Every time Kiernan O'Dwyer arrived at the airport after traveling overseas in recent years, he was flagged as a potential terrorist. But his uniform was a dead giveaway to his true identity: He is a veteran pilot for American Airlines.

U.S. customs agents have stopped him about 80 times since 2003, apparently because his name and birth date nearly match those of an Irish Republican Army leader, one of at least 300,000 names on the U.S. government's watch lists. O'Dwyer falls under an unenviable category of false positives, people who are wrongly detained because some of their personal information matches that of a terrorist or other suspect.

The number of misidentifications is unknown, according to government auditors, but it has caused headaches for a cross-section of travelers, including nuns, infants and members of Congress. The U.S. Customs and Border Protection agency, under the jurisdiction of the Homeland Security Department, said it was trying to remedy the problem with a system to prevent unwarranted detentions on international flights.
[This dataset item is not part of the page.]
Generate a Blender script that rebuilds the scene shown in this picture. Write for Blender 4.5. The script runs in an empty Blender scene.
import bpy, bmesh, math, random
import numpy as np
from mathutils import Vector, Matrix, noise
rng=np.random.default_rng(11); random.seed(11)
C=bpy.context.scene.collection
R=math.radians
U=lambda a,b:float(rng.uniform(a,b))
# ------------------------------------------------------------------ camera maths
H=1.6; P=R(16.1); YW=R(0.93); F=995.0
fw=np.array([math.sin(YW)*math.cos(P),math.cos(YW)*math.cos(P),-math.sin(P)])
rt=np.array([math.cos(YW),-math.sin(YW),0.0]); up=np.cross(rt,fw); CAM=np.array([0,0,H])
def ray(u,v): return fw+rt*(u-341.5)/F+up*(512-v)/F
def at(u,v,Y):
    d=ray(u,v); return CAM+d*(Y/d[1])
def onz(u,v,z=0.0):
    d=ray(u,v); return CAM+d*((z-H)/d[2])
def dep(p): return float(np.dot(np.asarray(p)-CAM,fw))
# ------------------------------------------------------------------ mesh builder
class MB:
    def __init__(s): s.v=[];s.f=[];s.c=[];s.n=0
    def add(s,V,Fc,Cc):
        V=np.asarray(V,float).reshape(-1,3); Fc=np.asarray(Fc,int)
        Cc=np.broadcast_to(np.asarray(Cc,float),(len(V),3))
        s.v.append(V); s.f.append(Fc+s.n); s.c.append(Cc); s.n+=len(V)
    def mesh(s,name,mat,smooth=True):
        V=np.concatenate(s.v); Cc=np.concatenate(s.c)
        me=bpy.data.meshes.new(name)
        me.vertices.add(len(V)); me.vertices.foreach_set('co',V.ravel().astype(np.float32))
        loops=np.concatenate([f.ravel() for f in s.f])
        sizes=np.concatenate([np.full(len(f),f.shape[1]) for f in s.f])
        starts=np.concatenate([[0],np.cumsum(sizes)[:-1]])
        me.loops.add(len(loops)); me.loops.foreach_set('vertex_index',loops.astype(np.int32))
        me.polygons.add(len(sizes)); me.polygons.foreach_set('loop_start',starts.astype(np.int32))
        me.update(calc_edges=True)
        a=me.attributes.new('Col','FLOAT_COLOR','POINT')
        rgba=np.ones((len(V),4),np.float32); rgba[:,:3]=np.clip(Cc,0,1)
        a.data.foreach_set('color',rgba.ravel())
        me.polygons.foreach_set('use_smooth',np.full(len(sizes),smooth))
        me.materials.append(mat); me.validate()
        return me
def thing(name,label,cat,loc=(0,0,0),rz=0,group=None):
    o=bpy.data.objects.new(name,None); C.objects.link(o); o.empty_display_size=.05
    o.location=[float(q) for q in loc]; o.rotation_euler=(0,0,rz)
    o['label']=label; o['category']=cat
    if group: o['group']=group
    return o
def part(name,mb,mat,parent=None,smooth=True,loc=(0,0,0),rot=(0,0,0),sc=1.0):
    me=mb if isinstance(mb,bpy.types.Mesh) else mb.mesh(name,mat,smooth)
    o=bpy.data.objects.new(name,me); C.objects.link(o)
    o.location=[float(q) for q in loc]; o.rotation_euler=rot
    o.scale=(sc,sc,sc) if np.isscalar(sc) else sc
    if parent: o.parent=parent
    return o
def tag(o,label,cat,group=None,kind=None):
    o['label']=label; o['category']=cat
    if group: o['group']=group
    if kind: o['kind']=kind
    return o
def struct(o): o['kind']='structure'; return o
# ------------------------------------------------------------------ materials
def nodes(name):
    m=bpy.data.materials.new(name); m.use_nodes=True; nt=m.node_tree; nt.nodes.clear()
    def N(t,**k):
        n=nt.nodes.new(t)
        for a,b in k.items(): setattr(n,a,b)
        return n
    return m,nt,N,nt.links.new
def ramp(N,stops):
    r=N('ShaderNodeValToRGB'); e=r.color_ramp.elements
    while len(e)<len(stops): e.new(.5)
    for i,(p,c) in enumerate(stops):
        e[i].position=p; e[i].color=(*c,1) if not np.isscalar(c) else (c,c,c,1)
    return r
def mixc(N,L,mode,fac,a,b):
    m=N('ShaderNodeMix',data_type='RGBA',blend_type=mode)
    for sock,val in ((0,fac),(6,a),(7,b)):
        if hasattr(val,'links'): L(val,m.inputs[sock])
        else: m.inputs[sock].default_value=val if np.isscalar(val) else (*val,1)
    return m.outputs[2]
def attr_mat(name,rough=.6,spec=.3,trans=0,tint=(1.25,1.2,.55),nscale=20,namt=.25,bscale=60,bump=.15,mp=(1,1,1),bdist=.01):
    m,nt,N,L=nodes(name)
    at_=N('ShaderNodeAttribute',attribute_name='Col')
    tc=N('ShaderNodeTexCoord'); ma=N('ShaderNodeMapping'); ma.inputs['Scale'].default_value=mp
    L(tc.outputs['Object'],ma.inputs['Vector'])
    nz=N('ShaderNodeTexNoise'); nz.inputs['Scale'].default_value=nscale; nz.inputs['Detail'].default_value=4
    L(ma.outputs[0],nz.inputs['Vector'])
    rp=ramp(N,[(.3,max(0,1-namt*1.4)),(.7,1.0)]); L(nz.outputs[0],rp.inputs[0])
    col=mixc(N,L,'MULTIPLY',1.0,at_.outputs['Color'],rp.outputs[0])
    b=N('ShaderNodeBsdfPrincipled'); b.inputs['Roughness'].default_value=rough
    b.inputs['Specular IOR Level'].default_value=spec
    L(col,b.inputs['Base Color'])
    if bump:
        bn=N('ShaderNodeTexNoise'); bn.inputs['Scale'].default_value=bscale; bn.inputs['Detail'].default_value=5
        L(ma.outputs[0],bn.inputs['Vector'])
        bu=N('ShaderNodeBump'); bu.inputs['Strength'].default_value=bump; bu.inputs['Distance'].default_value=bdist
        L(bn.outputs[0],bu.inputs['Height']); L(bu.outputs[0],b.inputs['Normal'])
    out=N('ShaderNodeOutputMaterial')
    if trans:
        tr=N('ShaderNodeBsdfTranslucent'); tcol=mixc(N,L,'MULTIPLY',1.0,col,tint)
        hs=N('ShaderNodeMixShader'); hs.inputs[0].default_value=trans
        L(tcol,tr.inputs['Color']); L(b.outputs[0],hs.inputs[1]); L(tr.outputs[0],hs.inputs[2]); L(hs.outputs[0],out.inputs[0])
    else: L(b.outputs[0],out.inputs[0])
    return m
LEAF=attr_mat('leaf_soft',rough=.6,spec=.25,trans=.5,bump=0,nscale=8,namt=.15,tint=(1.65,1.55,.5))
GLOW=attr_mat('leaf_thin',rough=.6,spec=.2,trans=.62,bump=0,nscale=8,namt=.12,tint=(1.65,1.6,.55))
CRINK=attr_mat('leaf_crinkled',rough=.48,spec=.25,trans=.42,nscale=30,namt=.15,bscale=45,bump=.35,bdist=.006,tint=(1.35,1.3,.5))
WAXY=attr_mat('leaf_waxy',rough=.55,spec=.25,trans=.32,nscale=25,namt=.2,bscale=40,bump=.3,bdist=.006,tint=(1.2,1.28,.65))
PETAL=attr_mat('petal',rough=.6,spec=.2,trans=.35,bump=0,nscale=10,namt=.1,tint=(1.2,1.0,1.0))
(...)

An agency official said in an interview that the system, launched in February 2006, has eliminated about 17,500 detentions involving people entering the country at airports, seaports and at land borders. It is part of what the government says is an effort to prevent terrorism while not inconveniencing travelers or violating their privacy and civil liberties, though it is not yet applied to domestic flights.

The challenge is complicated by the vast and growing databases of electronically stored personal information that draw on different agencies' records, which must be continually updated to be accurate. Federal agencies and airlines are using computer-driven algorithms to compare travelers' names against watch lists.

Under the new system, which overrides Customs and Border Protection's main database, people continue to be stopped if their name appears on a watch list. But if the follow-up screening clears them, customs agents make note of that so the next time they travel, those people should not be detained.

"It is certainly not in our interests to continually stop people when we have a system in place that can stop that," said John P. Wagner, the agency's director of passenger automation programs. "It's a waste of their time. A waste of our time."

The agency has another terrorist screening tool, the "automated targeting system" for passengers, that can potentially do the same thing, said Brian C. Goebel, former senior policy adviser to the U.S. Customs and Border Protection commissioner. "ATS is designed really to identify the red flags associated with potential risks -- terrorist indicators," he said. But it should also identify passengers who do not merit follow-up screening, Goebel said.

O'Dwyer, 51, of Pittsboro, N.C., is not convinced that the problem has been fixed. "I've been told that everything is fine before," he said. Even after Customs and Border Protection introduced the system to prevent misidentifications, O'Dwyer said he was detained about 30 times.

All his problems began in 2003, after O'Dwyer returned from a trip to Europe. Reaching the customs desk at John F. Kennedy International Airport, he was stunned when officials pulled him aside for further screening. He showed them his passport. He had no criminal record. Ninety minutes later, he was cleared.

But he kept getting detained -- so often that customs agents took to greeting him by his first name.

"They'd look at their screen and know I'd been screened and say, 'Oh boy, you've been through here a bunch,' " he recalled.